RAQQA: Baghdad on Friday urged European states to repatriate and prosecute their citizens who fought for Daesh, and who are now being moved to Iraq from detention camps in Syria.

Europeans were among 150 Daesh prisoners transferred so far by the US military from Kurdish custody in Syria. They were among an estimated 7,000 militants due to be moved across the border to Iraq as the Kurdish-led force that has held them for years relinquishes swaths of territory to the advancing Syrian army.
In a telephone call on Friday with French President Emmanuel Macron, Iraqi Prime Minister Mohammed Shia Al-Sudani said European countries should take back and prosecute their nationals.

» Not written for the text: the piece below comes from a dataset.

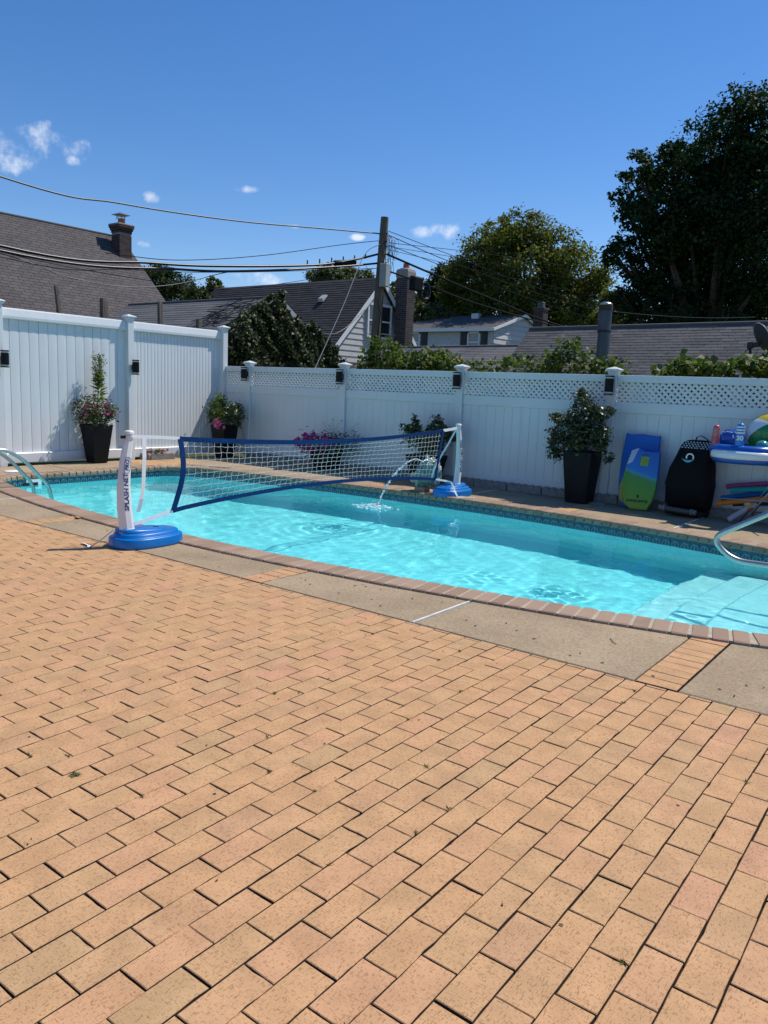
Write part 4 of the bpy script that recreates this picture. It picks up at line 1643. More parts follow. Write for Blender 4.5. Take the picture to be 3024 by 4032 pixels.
petals('petunia', [(0.62 + R.gauss(0, .10), -0.74 + R.gauss(0, .03), 0.68 + R.gauss(0, .045)) for k in range(20)], 0.034, MT['pink'], t)
stems(t, (0.62, -0.5, .6), [(0.62 + R.uniform(-.3, .3), -.5 + R.uniform(-.15, .15), R.uniform(.85, 1.1)) for k in range(16)], .004)

# -- planter 3: magenta petunias, low pot
planter('low black pot overflowing with magenta petunias behind the net', 3.22, -0.40, 0.16, 0.23, 0.40, 0.0)
t = plant('petunia_plant', 'mound of magenta petunias with wispy yellow daisies behind the net', 'plant', (3.22, -0.40, 0.35))
p, q = bush_pts((3.20, -0.45, 0.47), .52, .25, .17, 560, .4)
leaves('foliage', p, q, 0.05, MT['leaf_pot'], t)
p, q = bush_pts((3.72, -0.40, 0.55), .24, .2, .17, 200, .3)
leaves('side_foliage', p, q, 0.045, MT['leaf_pot'], t, aspect=.35)
d = []
for k in range(135):
    v = sphere_pts(1)[0]
    v[1] = -abs(v[1])
    v[2] = v[2] * .9 + .15
    d.append((3.08 + .50 * v[0], -0.47 + .24 * v[1], 0.47 + .17 * v[2] - (.12 * R.random() if R.random() < .25 else 0)))
petals('petunia', d, 0.042, MT['magenta'], t)
tops = [(3.02 + .95 * R.random(), -.42 + R.gauss(0, .06), .70 + .24 * R.random()) for k in range(12)]
stems(t, (3.4, -.42, .45), tops, .0026)
petals('daisy', tops[:6], .02, MT['yellowp'], t, 7)
leaves('daisy_head', [tops[k] for k in range(6, 12)], [[0, 0, 1]] * 6, .03, MT['leaf_dark'], t)

# -- planter 4: shrub behind the fountain
planter('black pot with a dark rose shrub behind the fountain ornament', 5.42, -0.42, 0.17, 0.25, 0.46, 0.0)
t = plant('rose_shrub', 'dark leafy rose shrub behind the right end of the net', 'plant', (5.42, -0.42, .4))
P, N = [], []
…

An Iraqi security official said the 150 so far transferred to Iraq were “all leaders of the Daesh group, and some of the most notorious criminals.” They included “Europeans, Asians, Arabs and Iraqis,” he said.
Another Iraqi security source said the group comprised “85 Iraqis and 65 others of various nationalities, including Europeans, Sudanese, Somalis, and people from the Caucasus region.”
They all took part in Daesh operations in Iraq, he said, and were now being held at a prison in Baghdad.
US Secretary of State Marco Rubio has said that “non-Iraqi terrorists will be in Iraq temporarily.”
The Kurdish-led Syrian Democratic Forces jailed thousands of militant fighters and detained tens of thousands of their relatives in camps as it pushed out Daesh in 2019 after five years of fighting.